» **EXERCISE INPUT**

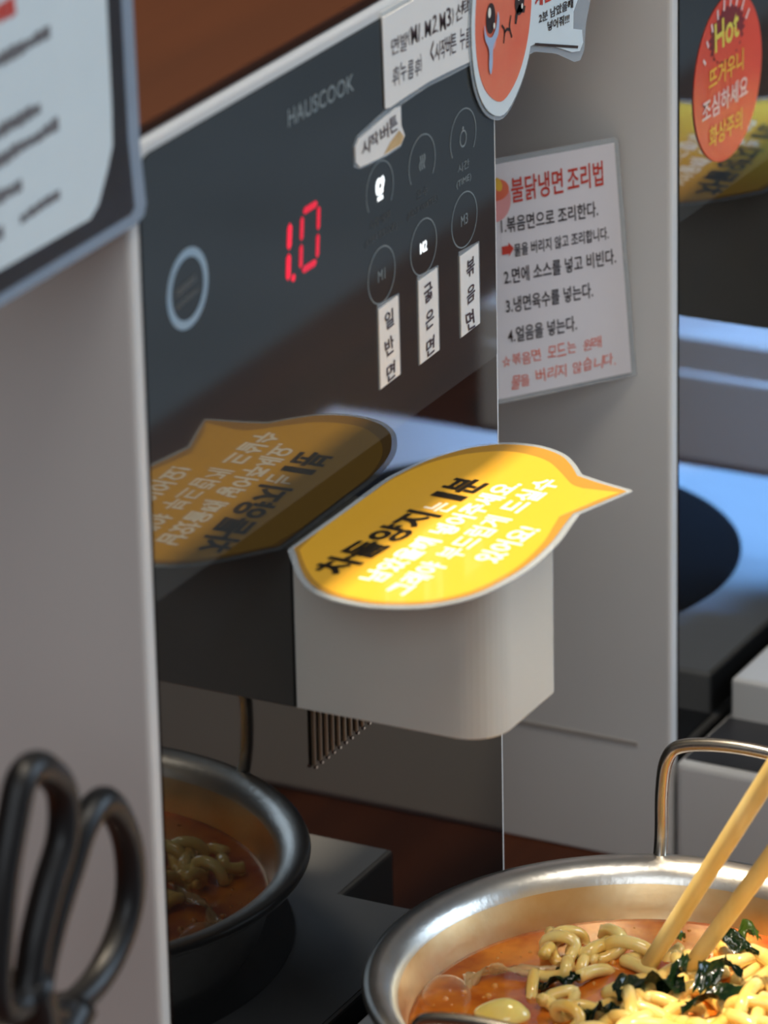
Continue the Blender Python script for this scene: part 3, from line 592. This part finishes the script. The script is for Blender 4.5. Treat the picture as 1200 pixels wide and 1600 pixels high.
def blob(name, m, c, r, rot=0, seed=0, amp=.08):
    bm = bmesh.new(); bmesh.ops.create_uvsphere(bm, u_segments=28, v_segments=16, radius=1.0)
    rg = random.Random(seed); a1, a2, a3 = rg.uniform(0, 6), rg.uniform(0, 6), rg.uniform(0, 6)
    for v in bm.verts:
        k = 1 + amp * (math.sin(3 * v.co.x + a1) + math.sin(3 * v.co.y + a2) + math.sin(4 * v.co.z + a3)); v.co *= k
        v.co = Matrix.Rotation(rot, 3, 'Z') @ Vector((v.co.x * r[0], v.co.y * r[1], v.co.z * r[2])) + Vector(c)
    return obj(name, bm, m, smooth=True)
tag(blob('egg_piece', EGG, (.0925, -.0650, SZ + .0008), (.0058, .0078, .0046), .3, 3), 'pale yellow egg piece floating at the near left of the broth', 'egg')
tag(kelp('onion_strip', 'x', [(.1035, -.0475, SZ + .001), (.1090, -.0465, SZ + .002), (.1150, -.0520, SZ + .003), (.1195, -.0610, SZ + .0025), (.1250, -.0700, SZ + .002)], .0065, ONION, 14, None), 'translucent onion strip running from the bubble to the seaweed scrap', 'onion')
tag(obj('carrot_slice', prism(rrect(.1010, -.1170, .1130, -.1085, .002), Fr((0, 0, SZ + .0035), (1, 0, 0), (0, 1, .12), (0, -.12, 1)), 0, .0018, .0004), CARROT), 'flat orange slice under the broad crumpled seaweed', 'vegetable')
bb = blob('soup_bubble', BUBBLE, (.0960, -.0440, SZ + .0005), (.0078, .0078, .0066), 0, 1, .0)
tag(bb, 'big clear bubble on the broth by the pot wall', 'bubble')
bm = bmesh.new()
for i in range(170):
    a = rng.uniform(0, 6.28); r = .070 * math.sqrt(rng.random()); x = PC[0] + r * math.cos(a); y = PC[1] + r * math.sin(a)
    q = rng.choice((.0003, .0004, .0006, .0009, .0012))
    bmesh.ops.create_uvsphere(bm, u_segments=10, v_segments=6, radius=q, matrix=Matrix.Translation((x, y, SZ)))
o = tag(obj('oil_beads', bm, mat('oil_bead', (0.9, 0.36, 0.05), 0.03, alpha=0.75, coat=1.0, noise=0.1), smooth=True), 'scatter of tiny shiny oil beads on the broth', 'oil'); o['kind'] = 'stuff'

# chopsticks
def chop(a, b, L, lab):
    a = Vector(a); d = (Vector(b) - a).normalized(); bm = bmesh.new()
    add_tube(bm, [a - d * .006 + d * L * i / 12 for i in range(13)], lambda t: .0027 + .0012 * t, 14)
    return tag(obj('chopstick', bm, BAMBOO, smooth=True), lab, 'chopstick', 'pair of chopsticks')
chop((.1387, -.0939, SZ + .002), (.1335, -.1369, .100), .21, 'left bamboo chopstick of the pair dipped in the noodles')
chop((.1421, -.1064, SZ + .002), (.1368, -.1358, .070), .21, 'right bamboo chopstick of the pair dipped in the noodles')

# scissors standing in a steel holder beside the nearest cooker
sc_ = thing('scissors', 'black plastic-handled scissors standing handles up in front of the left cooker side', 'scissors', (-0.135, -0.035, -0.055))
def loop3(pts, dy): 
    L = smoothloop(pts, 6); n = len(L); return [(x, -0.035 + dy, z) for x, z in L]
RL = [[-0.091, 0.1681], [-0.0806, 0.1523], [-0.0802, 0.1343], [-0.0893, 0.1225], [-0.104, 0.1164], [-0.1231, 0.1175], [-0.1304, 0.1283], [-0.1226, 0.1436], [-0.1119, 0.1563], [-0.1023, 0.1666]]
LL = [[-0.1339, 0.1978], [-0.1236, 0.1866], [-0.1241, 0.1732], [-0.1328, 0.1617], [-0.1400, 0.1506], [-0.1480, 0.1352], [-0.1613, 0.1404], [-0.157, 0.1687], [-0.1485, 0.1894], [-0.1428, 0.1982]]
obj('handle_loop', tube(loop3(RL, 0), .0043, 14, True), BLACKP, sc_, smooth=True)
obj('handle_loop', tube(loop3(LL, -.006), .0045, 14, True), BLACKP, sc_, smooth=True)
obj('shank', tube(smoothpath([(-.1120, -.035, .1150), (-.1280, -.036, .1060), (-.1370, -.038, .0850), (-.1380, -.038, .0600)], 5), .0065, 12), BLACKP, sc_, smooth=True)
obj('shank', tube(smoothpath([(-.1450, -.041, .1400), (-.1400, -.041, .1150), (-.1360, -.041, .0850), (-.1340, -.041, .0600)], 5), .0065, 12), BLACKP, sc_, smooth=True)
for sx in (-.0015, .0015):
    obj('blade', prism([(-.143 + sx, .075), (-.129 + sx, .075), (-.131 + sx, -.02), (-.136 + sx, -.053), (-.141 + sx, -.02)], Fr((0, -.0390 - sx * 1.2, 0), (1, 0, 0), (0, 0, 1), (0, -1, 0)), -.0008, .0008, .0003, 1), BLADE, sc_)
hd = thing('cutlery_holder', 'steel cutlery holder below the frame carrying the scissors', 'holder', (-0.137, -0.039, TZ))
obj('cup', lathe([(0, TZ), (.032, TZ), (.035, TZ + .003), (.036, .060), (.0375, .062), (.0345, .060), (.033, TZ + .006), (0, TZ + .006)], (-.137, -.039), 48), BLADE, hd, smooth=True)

==

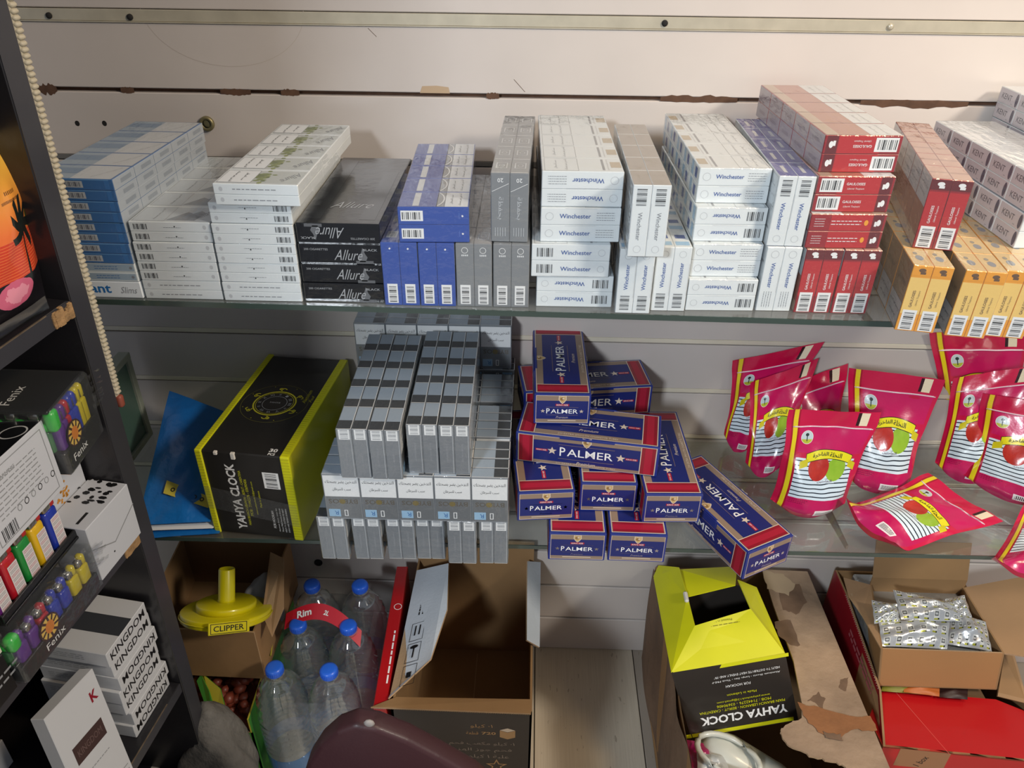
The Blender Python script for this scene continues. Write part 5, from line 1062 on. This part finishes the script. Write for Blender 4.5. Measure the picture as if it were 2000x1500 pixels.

» **EXERCISE**
Extract, word for word, every line beginning with the one that holds "Continue the Blender" and concluding with the one that holds "o['kind'] = 'stuff'". Include both of those lines.

» **RESULT**
Continue the Blender Python script for this scene: part 3, from line 592. This part finishes the script. The script is for Blender 4.5. Treat the picture as 1200 pixels wide and 1600 pixels high.
def blob(name, m, c, r, rot=0, seed=0, amp=.08):
    bm = bmesh.new(); bmesh.ops.create_uvsphere(bm, u_segments=28, v_segments=16, radius=1.0)
    rg = random.Random(seed); a1, a2, a3 = rg.uniform(0, 6), rg.uniform(0, 6), rg.uniform(0, 6)
    for v in bm.verts:
        k = 1 + amp * (math.sin(3 * v.co.x + a1) + math.sin(3 * v.co.y + a2) + math.sin(4 * v.co.z + a3)); v.co *= k
        v.co = Matrix.Rotation(rot, 3, 'Z') @ Vector((v.co.x * r[0], v.co.y * r[1], v.co.z * r[2])) + Vector(c)
    return obj(name, bm, m, smooth=True)
tag(blob('egg_piece', EGG, (.0925, -.0650, SZ + .0008), (.0058, .0078, .0046), .3, 3), 'pale yellow egg piece floating at the near left of the broth', 'egg')
tag(kelp('onion_strip', 'x', [(.1035, -.0475, SZ + .001), (.1090, -.0465, SZ + .002), (.1150, -.0520, SZ + .003), (.1195, -.0610, SZ + .0025), (.1250, -.0700, SZ + .002)], .0065, ONION, 14, None), 'translucent onion strip running from the bubble to the seaweed scrap', 'onion')
tag(obj('carrot_slice', prism(rrect(.1010, -.1170, .1130, -.1085, .002), Fr((0, 0, SZ + .0035), (1, 0, 0), (0, 1, .12), (0, -.12, 1)), 0, .0018, .0004), CARROT), 'flat orange slice under the broad crumpled seaweed', 'vegetable')
bb = blob('soup_bubble', BUBBLE, (.0960, -.0440, SZ + .0005), (.0078, .0078, .0066), 0, 1, .0)
tag(bb, 'big clear bubble on the broth by the pot wall', 'bubble')
bm = bmesh.new()
for i in range(170):
    a = rng.uniform(0, 6.28); r = .070 * math.sqrt(rng.random()); x = PC[0] + r * math.cos(a); y = PC[1] + r * math.sin(a)
    q = rng.choice((.0003, .0004, .0006, .0009, .0012))
    bmesh.ops.create_uvsphere(bm, u_segments=10, v_segments=6, radius=q, matrix=Matrix.Translation((x, y, SZ)))
o = tag(obj('oil_beads', bm, mat('oil_bead', (0.9, 0.36, 0.05), 0.03, alpha=0.75, coat=1.0, noise=0.1), smooth=True), 'scatter of tiny shiny oil beads on the broth', 'oil'); o['kind'] = 'stuff'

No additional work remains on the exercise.